His last argument is that the believer’s body is a temple of the Holy Spirit given to us by God. We are bought and paid for. The body belongs to God. The body is to glorify God.

To summarize the arguments against fornication, adultery. prostitution and homosexual activities:

  1. These sins exclude a person from the Kingdom.
  2. We have spiritual freedom, but must not allow ourselves to be enslaved.
  3. Sexual functions will be destroyed. They do not have permanent value, although the body does.
  4. Our bodies are members of Christ and must not be misused in adultery.
  5. Sex sin is worse than most other sins because it is a sin against the body.
  6. The body is the temple of the Holy Spirit.

From these arguments, we can see that Paul’s intent is to arm the believers against the day of temptation. When we are in the throes of passion, these arguments are not likely to be effective. But they should enable us to think ahead and “Flee fornication.” (6:18 KJV)

This question often comes up: a saved person may relapse and return to the sins of the past. Alcoholism is notorious for relapses. What then? “Once saved, always saved?” The problem of “backsliding “ is a major theme of Hebrews.
Two questions belong to God and not to us, although we cannot help speculating:

    1. was the person saved in the first place?
    2. where is a point of no return?

On law suits in the modern world.

In’82 Chief Justice Warren Burger wrote “The courts have been expected to fill the void created by the decline of church, family and neighborhood unity”.

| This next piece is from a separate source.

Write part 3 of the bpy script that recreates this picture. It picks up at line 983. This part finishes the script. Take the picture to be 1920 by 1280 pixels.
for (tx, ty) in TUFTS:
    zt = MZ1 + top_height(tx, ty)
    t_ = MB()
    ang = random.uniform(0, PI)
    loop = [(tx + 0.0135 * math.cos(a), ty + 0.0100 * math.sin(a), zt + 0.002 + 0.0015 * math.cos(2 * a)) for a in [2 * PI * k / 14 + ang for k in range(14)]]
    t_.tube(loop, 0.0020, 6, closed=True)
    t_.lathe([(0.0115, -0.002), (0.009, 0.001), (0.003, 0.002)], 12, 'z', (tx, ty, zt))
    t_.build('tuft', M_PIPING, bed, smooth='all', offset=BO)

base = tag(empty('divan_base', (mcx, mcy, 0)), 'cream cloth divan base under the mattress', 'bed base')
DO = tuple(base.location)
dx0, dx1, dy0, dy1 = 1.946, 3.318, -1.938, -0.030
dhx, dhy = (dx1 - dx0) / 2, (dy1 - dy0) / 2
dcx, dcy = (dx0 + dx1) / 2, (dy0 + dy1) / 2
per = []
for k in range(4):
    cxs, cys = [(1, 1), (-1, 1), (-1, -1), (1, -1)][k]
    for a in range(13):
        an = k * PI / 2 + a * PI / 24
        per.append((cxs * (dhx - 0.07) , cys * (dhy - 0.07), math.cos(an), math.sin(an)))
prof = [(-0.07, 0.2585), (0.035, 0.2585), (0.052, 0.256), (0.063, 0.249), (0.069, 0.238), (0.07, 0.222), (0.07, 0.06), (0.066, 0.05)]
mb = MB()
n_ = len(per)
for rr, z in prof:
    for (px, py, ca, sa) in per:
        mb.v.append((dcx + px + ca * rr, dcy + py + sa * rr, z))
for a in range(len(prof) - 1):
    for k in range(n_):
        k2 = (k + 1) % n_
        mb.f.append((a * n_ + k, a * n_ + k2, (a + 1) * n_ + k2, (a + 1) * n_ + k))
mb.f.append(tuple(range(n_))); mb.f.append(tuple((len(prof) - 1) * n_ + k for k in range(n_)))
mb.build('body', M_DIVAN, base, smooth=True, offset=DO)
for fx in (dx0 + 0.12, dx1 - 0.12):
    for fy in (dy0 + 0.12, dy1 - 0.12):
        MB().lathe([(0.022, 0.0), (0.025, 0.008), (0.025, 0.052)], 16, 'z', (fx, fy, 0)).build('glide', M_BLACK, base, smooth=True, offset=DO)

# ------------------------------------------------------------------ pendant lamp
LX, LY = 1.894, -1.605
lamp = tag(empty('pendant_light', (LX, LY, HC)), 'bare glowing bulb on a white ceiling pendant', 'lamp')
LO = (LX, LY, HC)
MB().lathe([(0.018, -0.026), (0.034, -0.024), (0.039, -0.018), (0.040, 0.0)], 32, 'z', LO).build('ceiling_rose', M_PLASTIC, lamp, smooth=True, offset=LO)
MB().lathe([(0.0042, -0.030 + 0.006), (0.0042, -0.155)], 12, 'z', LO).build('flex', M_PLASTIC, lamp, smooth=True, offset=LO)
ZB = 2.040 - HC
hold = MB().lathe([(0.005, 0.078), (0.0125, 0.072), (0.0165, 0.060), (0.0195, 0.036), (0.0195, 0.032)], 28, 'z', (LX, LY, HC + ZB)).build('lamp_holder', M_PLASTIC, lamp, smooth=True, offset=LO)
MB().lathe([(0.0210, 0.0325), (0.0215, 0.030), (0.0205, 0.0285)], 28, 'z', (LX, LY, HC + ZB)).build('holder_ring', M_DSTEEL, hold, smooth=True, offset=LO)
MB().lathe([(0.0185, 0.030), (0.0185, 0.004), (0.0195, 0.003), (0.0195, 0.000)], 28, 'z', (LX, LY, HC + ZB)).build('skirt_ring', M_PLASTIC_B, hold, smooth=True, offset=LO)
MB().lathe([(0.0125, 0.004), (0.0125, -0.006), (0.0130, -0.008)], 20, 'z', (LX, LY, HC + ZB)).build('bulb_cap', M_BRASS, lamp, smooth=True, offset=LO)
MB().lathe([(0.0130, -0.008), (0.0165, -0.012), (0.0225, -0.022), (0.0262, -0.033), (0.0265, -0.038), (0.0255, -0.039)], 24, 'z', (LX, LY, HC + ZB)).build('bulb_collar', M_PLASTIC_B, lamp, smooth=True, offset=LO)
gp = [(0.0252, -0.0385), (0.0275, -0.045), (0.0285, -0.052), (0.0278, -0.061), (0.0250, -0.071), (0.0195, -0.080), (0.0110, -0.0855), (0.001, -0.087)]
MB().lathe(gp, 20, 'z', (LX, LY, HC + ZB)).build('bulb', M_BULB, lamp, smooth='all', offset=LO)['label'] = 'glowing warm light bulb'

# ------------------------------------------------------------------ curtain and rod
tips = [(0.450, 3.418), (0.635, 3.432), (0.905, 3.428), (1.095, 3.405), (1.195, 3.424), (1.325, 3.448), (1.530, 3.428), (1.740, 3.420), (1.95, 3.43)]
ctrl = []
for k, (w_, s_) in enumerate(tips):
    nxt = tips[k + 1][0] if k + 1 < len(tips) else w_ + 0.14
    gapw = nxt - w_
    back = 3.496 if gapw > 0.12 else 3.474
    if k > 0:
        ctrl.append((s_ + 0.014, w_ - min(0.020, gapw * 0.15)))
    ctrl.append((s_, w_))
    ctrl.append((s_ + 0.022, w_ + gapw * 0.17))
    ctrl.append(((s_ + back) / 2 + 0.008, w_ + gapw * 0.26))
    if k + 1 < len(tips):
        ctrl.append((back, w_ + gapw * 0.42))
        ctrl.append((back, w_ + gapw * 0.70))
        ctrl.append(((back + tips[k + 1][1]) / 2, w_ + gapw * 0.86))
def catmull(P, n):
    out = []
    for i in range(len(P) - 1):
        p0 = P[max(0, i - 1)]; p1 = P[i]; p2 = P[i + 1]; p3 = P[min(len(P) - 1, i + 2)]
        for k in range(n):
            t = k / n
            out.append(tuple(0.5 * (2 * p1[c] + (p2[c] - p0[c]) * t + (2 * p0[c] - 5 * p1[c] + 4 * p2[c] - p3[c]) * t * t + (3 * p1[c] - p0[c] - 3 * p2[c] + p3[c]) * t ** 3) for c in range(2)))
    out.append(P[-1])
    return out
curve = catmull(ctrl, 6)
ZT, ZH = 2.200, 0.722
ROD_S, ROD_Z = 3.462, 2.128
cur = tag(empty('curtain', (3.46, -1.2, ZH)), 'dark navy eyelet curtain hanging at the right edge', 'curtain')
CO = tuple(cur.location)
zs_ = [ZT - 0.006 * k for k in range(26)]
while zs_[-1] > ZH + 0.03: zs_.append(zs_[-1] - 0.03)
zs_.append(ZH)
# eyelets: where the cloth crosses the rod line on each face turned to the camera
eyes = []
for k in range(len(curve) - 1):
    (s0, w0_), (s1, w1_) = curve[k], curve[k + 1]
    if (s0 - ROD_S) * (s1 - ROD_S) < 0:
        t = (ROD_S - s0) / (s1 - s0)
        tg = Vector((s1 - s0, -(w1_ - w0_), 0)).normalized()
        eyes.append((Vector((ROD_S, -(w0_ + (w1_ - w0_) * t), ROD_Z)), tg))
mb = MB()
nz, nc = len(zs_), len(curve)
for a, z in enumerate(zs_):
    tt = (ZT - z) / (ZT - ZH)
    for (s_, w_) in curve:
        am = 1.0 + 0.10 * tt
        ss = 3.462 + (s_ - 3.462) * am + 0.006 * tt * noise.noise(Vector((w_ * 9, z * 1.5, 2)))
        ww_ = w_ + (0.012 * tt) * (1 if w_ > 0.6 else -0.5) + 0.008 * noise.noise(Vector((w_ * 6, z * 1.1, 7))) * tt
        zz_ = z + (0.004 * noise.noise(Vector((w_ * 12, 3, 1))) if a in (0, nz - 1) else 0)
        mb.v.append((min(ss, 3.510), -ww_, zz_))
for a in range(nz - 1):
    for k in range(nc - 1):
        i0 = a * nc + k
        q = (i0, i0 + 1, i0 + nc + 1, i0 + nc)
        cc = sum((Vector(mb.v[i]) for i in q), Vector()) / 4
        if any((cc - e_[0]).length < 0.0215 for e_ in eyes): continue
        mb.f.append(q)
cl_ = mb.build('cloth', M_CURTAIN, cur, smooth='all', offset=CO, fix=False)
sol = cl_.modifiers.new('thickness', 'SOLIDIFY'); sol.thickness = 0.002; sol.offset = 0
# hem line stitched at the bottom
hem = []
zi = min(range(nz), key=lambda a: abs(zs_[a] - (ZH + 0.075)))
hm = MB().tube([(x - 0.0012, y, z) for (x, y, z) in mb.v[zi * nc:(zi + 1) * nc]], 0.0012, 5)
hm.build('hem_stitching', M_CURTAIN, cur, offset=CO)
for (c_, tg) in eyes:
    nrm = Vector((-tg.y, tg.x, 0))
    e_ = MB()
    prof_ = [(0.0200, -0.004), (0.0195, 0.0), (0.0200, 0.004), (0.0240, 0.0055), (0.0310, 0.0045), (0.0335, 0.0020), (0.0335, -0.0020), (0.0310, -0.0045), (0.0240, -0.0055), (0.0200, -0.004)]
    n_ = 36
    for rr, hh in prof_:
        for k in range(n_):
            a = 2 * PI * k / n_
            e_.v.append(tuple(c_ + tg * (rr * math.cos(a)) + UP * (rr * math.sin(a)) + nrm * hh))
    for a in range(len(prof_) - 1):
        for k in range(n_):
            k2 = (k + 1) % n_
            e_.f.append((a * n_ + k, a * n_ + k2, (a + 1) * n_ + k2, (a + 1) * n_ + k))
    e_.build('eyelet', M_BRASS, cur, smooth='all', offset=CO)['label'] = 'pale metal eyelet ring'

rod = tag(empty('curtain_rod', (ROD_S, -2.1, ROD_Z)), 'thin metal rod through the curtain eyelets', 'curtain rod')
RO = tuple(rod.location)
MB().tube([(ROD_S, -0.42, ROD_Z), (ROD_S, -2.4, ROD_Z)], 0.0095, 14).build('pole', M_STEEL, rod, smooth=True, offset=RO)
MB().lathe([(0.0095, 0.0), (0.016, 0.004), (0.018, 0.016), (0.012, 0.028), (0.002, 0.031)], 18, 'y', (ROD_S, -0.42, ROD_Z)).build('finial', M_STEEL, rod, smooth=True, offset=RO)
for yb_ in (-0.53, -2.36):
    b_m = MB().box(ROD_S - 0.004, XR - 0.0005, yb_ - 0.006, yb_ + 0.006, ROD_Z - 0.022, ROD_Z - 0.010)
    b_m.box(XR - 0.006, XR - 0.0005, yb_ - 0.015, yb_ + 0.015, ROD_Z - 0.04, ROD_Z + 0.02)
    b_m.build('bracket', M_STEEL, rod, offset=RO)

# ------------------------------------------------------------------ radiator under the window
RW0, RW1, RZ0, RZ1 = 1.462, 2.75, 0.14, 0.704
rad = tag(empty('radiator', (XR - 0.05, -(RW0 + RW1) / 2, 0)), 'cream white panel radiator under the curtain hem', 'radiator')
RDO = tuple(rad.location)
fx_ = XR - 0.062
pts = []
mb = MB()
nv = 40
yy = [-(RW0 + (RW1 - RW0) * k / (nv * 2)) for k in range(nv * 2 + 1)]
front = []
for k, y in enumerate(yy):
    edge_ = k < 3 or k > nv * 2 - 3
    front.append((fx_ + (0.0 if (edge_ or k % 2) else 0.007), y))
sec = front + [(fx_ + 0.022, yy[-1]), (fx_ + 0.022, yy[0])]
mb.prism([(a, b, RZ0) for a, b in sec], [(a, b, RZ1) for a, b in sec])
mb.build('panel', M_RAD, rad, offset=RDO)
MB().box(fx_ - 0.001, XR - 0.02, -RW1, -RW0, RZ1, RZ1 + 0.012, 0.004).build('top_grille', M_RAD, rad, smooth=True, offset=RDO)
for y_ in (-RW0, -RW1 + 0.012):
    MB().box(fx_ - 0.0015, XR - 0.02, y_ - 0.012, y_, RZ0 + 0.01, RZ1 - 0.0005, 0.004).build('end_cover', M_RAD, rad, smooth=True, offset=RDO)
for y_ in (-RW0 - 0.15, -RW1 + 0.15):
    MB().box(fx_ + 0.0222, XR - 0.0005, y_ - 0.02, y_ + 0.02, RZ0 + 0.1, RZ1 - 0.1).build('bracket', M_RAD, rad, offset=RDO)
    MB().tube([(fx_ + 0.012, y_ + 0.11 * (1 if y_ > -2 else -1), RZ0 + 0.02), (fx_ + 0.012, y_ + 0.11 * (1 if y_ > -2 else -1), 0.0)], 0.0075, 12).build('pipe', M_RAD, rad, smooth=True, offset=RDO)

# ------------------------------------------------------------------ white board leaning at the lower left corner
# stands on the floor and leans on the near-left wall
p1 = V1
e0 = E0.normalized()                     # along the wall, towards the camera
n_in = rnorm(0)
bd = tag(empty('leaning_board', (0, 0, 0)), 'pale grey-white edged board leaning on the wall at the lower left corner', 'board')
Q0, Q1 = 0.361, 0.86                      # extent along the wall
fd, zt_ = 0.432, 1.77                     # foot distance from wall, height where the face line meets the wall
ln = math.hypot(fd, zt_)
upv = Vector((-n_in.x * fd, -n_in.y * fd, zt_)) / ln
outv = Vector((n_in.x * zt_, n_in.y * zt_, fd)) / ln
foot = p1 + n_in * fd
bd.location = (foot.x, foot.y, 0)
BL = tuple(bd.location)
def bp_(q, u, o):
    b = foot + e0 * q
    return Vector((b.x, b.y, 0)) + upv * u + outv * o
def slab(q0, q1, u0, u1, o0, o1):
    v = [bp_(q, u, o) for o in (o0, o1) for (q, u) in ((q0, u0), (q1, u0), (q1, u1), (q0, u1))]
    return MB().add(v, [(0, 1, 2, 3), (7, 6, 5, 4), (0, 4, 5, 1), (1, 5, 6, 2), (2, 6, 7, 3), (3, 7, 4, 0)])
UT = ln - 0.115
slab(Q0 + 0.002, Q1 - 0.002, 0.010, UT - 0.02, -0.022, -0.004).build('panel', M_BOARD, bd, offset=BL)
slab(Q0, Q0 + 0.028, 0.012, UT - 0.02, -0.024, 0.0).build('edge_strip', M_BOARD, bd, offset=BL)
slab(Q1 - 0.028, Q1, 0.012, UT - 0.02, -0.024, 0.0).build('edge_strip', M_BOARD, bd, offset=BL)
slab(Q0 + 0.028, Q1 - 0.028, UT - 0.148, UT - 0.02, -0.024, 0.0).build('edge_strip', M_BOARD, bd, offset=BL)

In response to the overwhelming burden of court cases, and mindful of ICor.6, Christians have risen to the challenge. Christian Conciliation Service, Christian Legal Society and others have established arbitration systems and trained arbitrators to do serious legal work. “Religious courts” have met with secular legal approval and support. Arbitration needs the help and support of the churches. (See Websites for articles on Christian arbitration.)

The local church must also learn to deal with its own disputes. Divorces, for example, tend to be ignored by the church but they are failures of spiritual ministry. We have not come to terms with the modern epidemic. Sometimes acrimonious confrontations between Christians are conducted in full view of the secular divorce courts. The disgrace of the divorce is then doubled. The Church must take this task in hand, to promote reconciliation of spouses if possible. Protection of the children and amicable distribution of property, if not healing and restoration, must be done at all costs.